Mariano Pazzaglini Filho e outros, sobre o art. 11, II, da Lei 8.429/92, doutrinam:

“(...) Retardar ou deixar de praticar, indevidamente, ato de ofício, significa prevaricar. O agente público que, sem relevante razão de direito, protrai ou se abstém de praticar ato que se lhe impõe por dever inserto em sua esfera de atribuições realiza a figura do inciso II, desnecessária a intenção de obter vantagem pessoal ou proporcioná-la a outrem. É a letra da lei, embora, na prática, tal complemento ilícito se apresenta com freqüência.
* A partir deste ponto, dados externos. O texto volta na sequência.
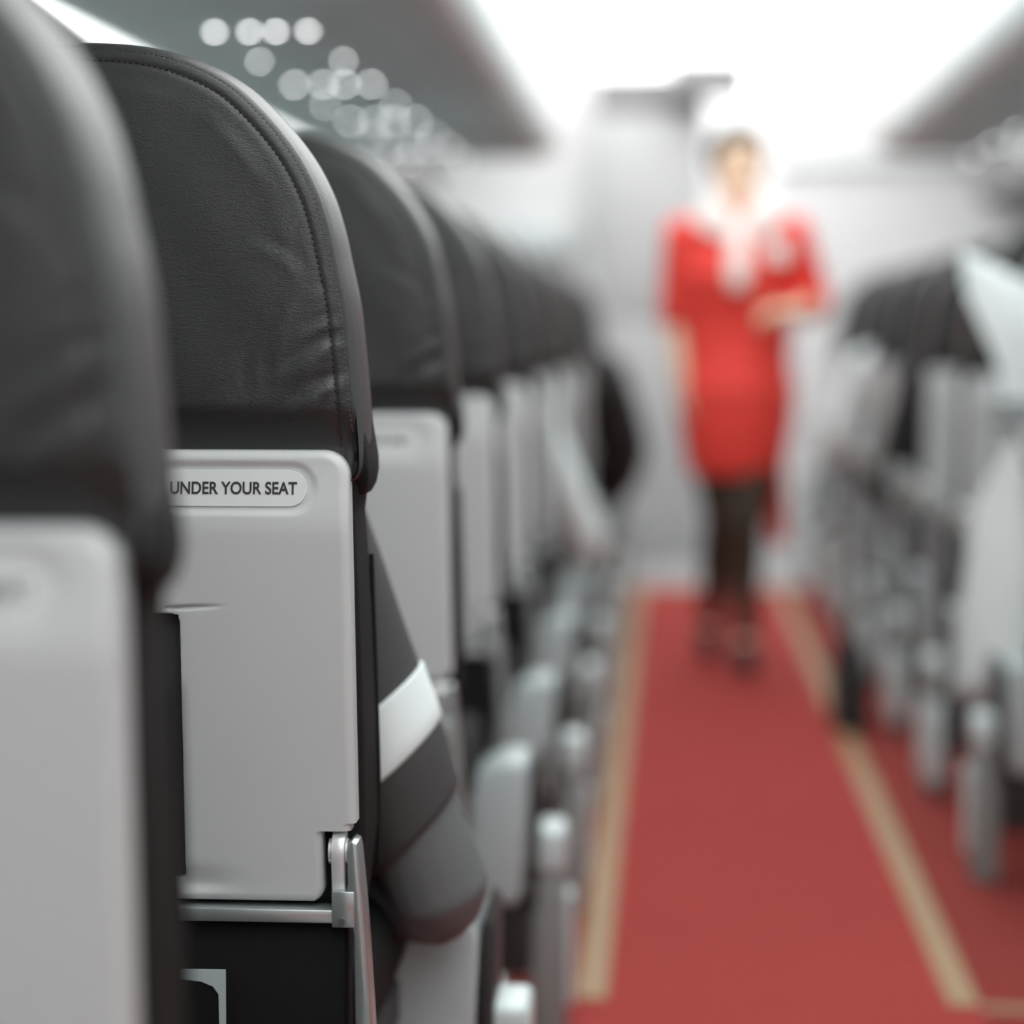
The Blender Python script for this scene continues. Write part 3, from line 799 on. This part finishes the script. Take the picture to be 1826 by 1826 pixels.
def seated_person(loc, s, label, shirt, skin, elbow, hand_at, band=False, sleeve=0.55, hand_dir=None, shoulder=None, long_sleeve=False, fine=0.006, lean=0.0, bulk=1.0):
    """local frame = seat frame; s = aisle side"""
    sh = Vector(shoulder or (s * 0.165, 0.20, 0.90)); el = Vector(elbow); hn = Vector(hand_at)
    body = MB()
    # torso
    tor = [(0.47, 0.150, 0.105, 0.24), (0.54, 0.150, 0.105, 0.22), (0.64, 0.132, 0.095, 0.21), (0.74, 0.142, 0.10, 0.215), (0.84, 0.162, 0.102, 0.21), (0.90, 0.158, 0.085, 0.205), (0.935, 0.10, 0.062, 0.20), (0.955, 0.058, 0.055, 0.205)]
    def lx(z): return lean * max(0, (z - 0.5)) / 0.45
    body.loft([ring((lx(z), y, z), (0, 0, 1), rx, ry, 24) for z, rx, ry, y in tor])
    limb(body, [(lx(.93), 0.205, 0.93), (lx(.98), 0.215, 0.99)], [0.050, 0.047])
    T = head_mesh(body, (lx(1.0), 0.235, 1.075), 0.92, face=1)
    for q in (1, -1):
        limb(body, [(q * 0.085, 0.26, 0.50), (q * 0.10, 0.45, 0.515), (q * 0.105, 0.64, 0.50)], [0.085, 0.075, 0.058])
        limb(body, [(q * 0.105, 0.64, 0.50), (q * 0.105, 0.66, 0.33), (q * 0.105, 0.66, 0.09)], [0.057, 0.052, 0.035])
        limb(body, [(q * 0.105, 0.65, 0.055), (q * 0.11, 0.76, 0.035)], [0.035, 0.028])
    # aisle arm
    mid = sh.lerp(el, 0.5)
    limb(body, [sh, mid, el], [0.052, 0.050, 0.049 if band else 0.041])
    fm = el.lerp(hn, 0.4)
    limb(body, [el, fm, hn], [0.048 if band else 0.043, 0.050 if band else 0.042, 0.030])
    hand(body, hn, (hn - el), (0, 0, -1), 0.165, 0.6, s)
    # other arm resting on the thigh
    sh2 = Vector((-s * 0.165 + lx(.9), 0.20, 0.90)); el2 = Vector((-s * 0.19, 0.29, 0.62)); h2 = Vector((-s * 0.09, 0.48, 0.62))
    limb(body, [sh2, sh2.lerp(el2, 0.5), el2], [0.048, 0.044, 0.040]); limb(body, [el2, el2.lerp(h2, 0.4), h2], [0.040, 0.038, 0.026])
    hand(body, h2, (h2 - el2), (0, 0, -1), 0.165, 0.4, -s)
    p = remeshed('person', body, fine, skin, None, 4)
    p.location = loc; tag(p, label, 'person')
    hair_cap(T, p, 0.0)
    face_features(T, p)
    # trousers
    tr = MB()
    tr.loft([ring((0, y, z), (0, 0, 1), rx, ry, 24) for z, rx, ry, y in ((0.455, 0.150, 0.11, 0.24), (0.50, 0.162, 0.118, 0.235), (0.57, 0.158, 0.112, 0.22), (0.59, 0.15, 0.108, 0.215))])
    for q in (1, -1):
        limb(tr, [(q * 0.085, 0.26, 0.50), (q * 0.10, 0.45, 0.515), (q * 0.105, 0.64, 0.50)], [0.094, 0.083, 0.066])
        limb(tr, [(q * 0.105, 0.64, 0.50), (q * 0.105, 0.66, 0.33), (q * 0.105, 0.66, 0.15)], [0.066, 0.060, 0.052])
        so = MB(); limb(so, [(q * 0.105, 0.625, 0.045), (q * 0.108, 0.70, 0.042), (q * 0.112, 0.80, 0.034)], [0.043, 0.042, 0.034], flat=0.95)
        remeshed('shoe', so, 0.006, M['shoe'], p, 2, tweak=lambda c: Vector((c.x, c.y, max(c.z, 0.001))))
    remeshed('trousers', tr, 0.008, M['trouser'], p, 3)
    # shirt
    st = MB()
    st.loft([ring((lx(z), y, z), (0, 0, 1), rx + 0.010, ry + 0.010, 24) for z, rx, ry, y in ((0.55, 0.158, 0.112, 0.22), (0.64, 0.140, 0.102, 0.21), (0.74, 0.148, 0.105, 0.215), (0.84, 0.168, 0.105, 0.21), (0.90, 0.162, 0.088, 0.205), (0.938, 0.10, 0.066, 0.20), (0.955, 0.070, 0.062, 0.203))])
    if band:
        # loose short sleeve, hem tilted; rings given directly
        dn = (el - sh).normalized()
        hem = sh.lerp(el, sleeve)
        rgs = []
        for t, ru, tilt in ((-0.05, 0.066, 0.0), (0.12, 0.068, 0.1), (0.3, 0.066, 0.2), (0.42, 0.0655, 0.35), (sleeve, 0.066, 0.5), (sleeve + 0.13, 0.062, 0.62)):
            c = sh.lerp(el, t); nn = (dn + Vector((s * tilt, 0, 0))).normalized()
            rgs.append(ring(c, nn, ru, ru * 0.93, 28, (s, 0, 0)))
        st.loft(rgs)
    else:
        e_ = 1.0 if long_sleeve else sleeve
        limb(st, [sh, sh.lerp(el, 0.5 * e_), sh.lerp(el, e_)], [0.060 * bulk, 0.058 * bulk, 0.052 * bulk])
        if long_sleeve: limb(st, [el, el.lerp(hn, 0.5), el.lerp(hn, 0.9)], [0.054 * bulk, 0.050 * bulk, 0.036 * bulk])
    e2 = 1.0 if long_sleeve else 0.55
    limb(st, [sh2, sh2.lerp(el2, 0.5 * e2), sh2.lerp(el2, e2)], [0.058, 0.055, 0.050])
    if long_sleeve: limb(st, [el2, el2.lerp(h2, 0.5), el2.lerp(h2, 0.9)], [0.050, 0.047, 0.034])
    remeshed('shirt', st, 0.005 if band else 0.007, shirt, p, 3)
    return p, sh, el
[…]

Exemplo típico é o do agente público encarregado de sindicar atos de outro servidor, mas que retarda a investigação, ou deixa de apurar a denúncia que sabe procedente ou contém fundada suspeita de irregularidade, embora consciente de que é seu dever apurar. Outro exemplo é o do agente público que deixa de comunicar ou, se for o caso, de punir a ilegalidade administrativa praticada por subordinado. Tanto na forma de retardar como na de deixar  de praticar, a lei acrescenta o advérbio ‘indevidamente’, elemento normativo a denotar que o agente público deve ter conhecimento de que está agindo irregularmente (...)” (Improbidade Administrativa, Atlas, 3a Ed., 1998, SP, p. 122).
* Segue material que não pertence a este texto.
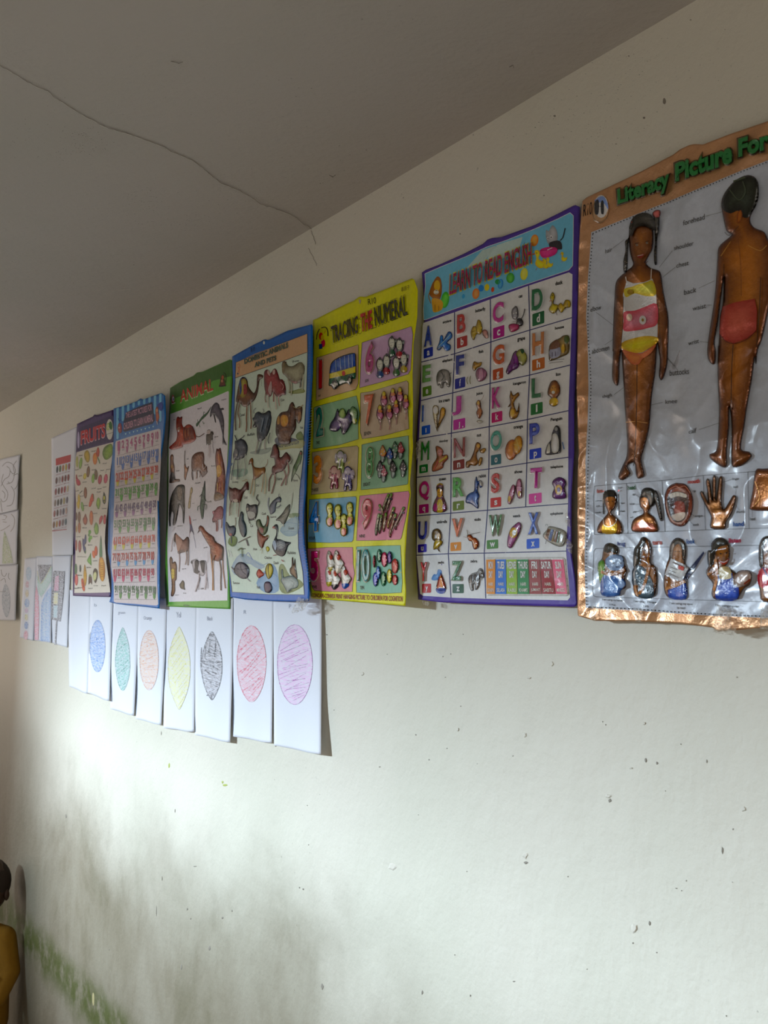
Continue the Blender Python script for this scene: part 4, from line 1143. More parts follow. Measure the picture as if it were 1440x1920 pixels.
# 1: a bus
fig(nr, 'bus_picture', [('p', [285, 1145, 300, 1040, 345, 985, 450, 935, 570, 912, 582, 1000, 582, 1180, 540, 1190, 545, 1215, 515, 1270, 480, 1250, 380, 1290, 345, 1320, 310, 1285, 278, 1275, 285, 1200], '24382c/2c6c4c', 4),
   ('q', [290, 1138, 305, 1040, 350, 990, 450, 942, 572, 915, 578, 1055, 440, 1100], '28509c/3c68a8'), ('q', [286, 1145, 440, 1102, 578, 1062, 578, 1130, 440, 1165, 284, 1200], 'd0b82c/d8c444'),
   ('q', [282, 1205, 440, 1168, 578, 1135, 578, 1195, 440, 1240, 280, 1262], '1c5c3c'), ('e', [445, 1140, 20, 28], 'b83430'), ('s', [355, 990, 362, 1118], 6, 'a8b4c0'), ('s', [405, 965, 415, 1105], 6, 'a8b4c0'),
   ('s', [455, 945, 462, 1090], 6, 'a8b4c0'), ('s', [500, 935, 505, 1080], 6, 'a8b4c0'), ('s', [540, 925, 545, 1068], 6, 'a8b4c0'), ('e', [345, 1268, 36, 54], '20241f'), ('e', [345, 1268, 18, 28], 'b0aca0'),
   ('e', [515, 1215, 30, 50], '20241f'), ('e', [515, 1215, 14, 24], 'b0aca0'), ('s', [548, 1190, 582, 1205], 5, '3a3c34')], 'embossed blue, yellow and green bus picture')
# 2: two purple hippos
fig(nr, 'hippo_picture', [('p', [365, 1560, 380, 1540, 400, 1580, 440, 1600, 470, 1600, 500, 1545, 520, 1560, 530, 1620, 545, 1680, 500, 1770, 480, 1800, 440, 1830, 420, 1800, 410, 1750, 380, 1790, 330, 1795, 285, 1770, 300, 1700, 340, 1640], '2c2040/5c4474', 4.2),
   ('e', [430, 1590, 40, 58], '6c8c4c/a8bc7c', 4.5), ('p', [510, 1570, 545, 1510, 600, 1560, 605, 1640, 580, 1715, 545, 1690, 530, 1620], '4c7850/8ca474', 4), ('e', [570, 1680, 24, 36], 'a0a850'), ('e', [375, 1720, 40, 50], '5a4870/74608c'),
   ('s', [420, 1700, 425, 1800], 5, '181024'), ('s', [500, 1650, 510, 1740], 5, '181024'), ('s', [560, 1580, 600, 1590], 4, '2c4c34')], 'embossed purple hippo pair picture')
# 3: three little elephants
for x, y, s, c, c2 in ((300, 205, 1.0, '6c7c4c/a8b86c', 'a8a4ac'), (235, 370, 1.0, '7c2c48/b8607c', 'c8a8a0'), (375, 375, 1.05, '40386c/746ca0', 'b4acb8')):
    a = lambda L: f2e((np.array(L, float).reshape(-1, 2) * s + [x, y]).ravel())
    ex, ey = a([82, 60])
    fig(nr, 'small_elephant_picture', [('p', a([35, 80, 45, 20, 80, -15, 120, 10, 140, 40, 150, 100, 125, 125, 130, 200, 118, 232, 95, 225, 90, 190, 75, 190, 70, 232, 42, 230, 45, 180, 50, 130, 25, 120]), c, 4),
         ('p', a([25, 60, 35, 20, 52, 40, 55, 110, 35, 120]), c2), ('p', a([115, 40, 140, 25, 152, 70, 140, 120, 118, 110]), c2), ('e', a([85, 40]) + [34, 46], c2),
         ('s', a([82, 90, 78, 140, 70, 170]), 12, c2), ('e', a([72, 70]) + [4, 7], '1c1418'), ('e', a([98, 68]) + [4, 7], '1c1418')], 'embossed little elephant picture')
# 4: four ducks
for x, y, s in ((228, 755, 1.0), (315, 770, 1.05), (440, 745, 1.0), (380, 870, 0.95)):
    a = lambda L: f2e((np.array(L, float).reshape(-1, 2) * s + [x, y]).ravel())
    fig(nr, 'duck_picture', [('p', a([5, 60, 15, 10, 45, -8, 75, 15, 80, 75, 70, 120, 85, 170, 75, 225, 40, 248, 8, 225, 2, 170, 20, 125]), '8c7c18/d4c83c', 4), ('p', a([20, 175, 45, 150, 68, 180, 62, 228, 38, 235, 22, 220]), 'b05030'),
         ('p', a([22, 130, 45, 112, 68, 128, 48, 152]), 'd8d070'), ('e', a([40, 45]) + [26, 40], 'd8d474'), ('s', a([20, 20, 50, 2, 75, 20]), 8, '6a7c30'), ('e', a([32, 60]) + [4, 8], '1c1810'), ('e', a([54, 58]) + [4, 8], '1c1810'),
         ('s', a([15, 240, 35, 252]), 4, '5a5018'), ('s', a([50, 252, 75, 240]), 4, '5a5018')], 'embossed yellow duck picture')
# 5: five white geese
for x, y, s in ((235, 1255, 1.0), (310, 1250, 1.1), (222, 1420, 0.95), (275, 1420, 1.1), (385, 1410, 1.1)):
    a = lambda L: f2e((np.array(L, float).reshape(-1, 2) * s + [x, y]).ravel())
    cc = {235: 'a8983c', 310: 'c8c0b0', 222: 'b0a440', 275: '2c2430', 385: '2c5c9c'}[x]
    fig(nr, 'goose_picture', [('p', a([12, 20, 25, 0, 45, 15, 60, 60, 80, 90, 105, 130, 90, 160, 60, 210, 35, 225, 15, 200, 8, 130, 2, 70]), 'b0a898/dcd8cc', 4), ('p', a([30, 60, 48, 40, 72, 62, 60, 95, 40, 95]), '8c3024/b85c48'),
         ('p', a([15, 180, 60, 175, 85, 190, 45, 228, 20, 215]), cc), ('s', a([18, 120, 40, 150, 70, 140]), 3, '8c8478'), ('e', a([22, 35]) + [3, 6], '1c1810')], 'embossed white goose picture')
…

Outro exemplo é do parágrafo 3°., da Lei Federal n. 8.429/92 que  dispõe que:

"Será punido com pena de demissão, a bem do serviço público, sem prejuízo de outras sanções  cabíveis, o agente público que se recusar a prestar declaração dos bens, dentro do prazo determinado, ou que a prestar falsa".

O parágrafo 2°., do mesmo dispositivo legal dispõe que a declaração dos bens dos servidores públicos deverá ocorrer anualmente.

Infere-se dessas situações mencionadas (e de outras inúmeras) que na doutrina dominante os juristas trataram de interpretar a sobredita legislação de forma dogmática, sem formular questionamentos sobre o verdadeiro espírito que deveria ter norteador o legislador (apresentar uma legislação que viesse para coibir o enriquecimento ilícito) - por exemplo - prescindindo da aplicação de princípios, como por exemplo, da proporcionalidade e razoabilidade nos julgamentos finais e na condução dos trabalhos das comissões de sindicâncias e processos disciplinares, bem como na verificação das reais intenções dos acusados ou administradores faltosos. A legislação tratou de forma genérica do instituto da “improbidade administrativa” colocando os servidores na condição de sujeição ilimitada a julgamentos administrativos internos, muitas vezes motivados por interesses políticos ou escusos, diferentemente dos processos judiciais em que se verifica independência e equilíbrio entre julgador, acusador, defesa, além da independência da fase de investigações. Uma certeza é que muito possivelmente doutrinadores jamais atuaram em setores correicionais, muito provavelmente, a serviço do Poder Público.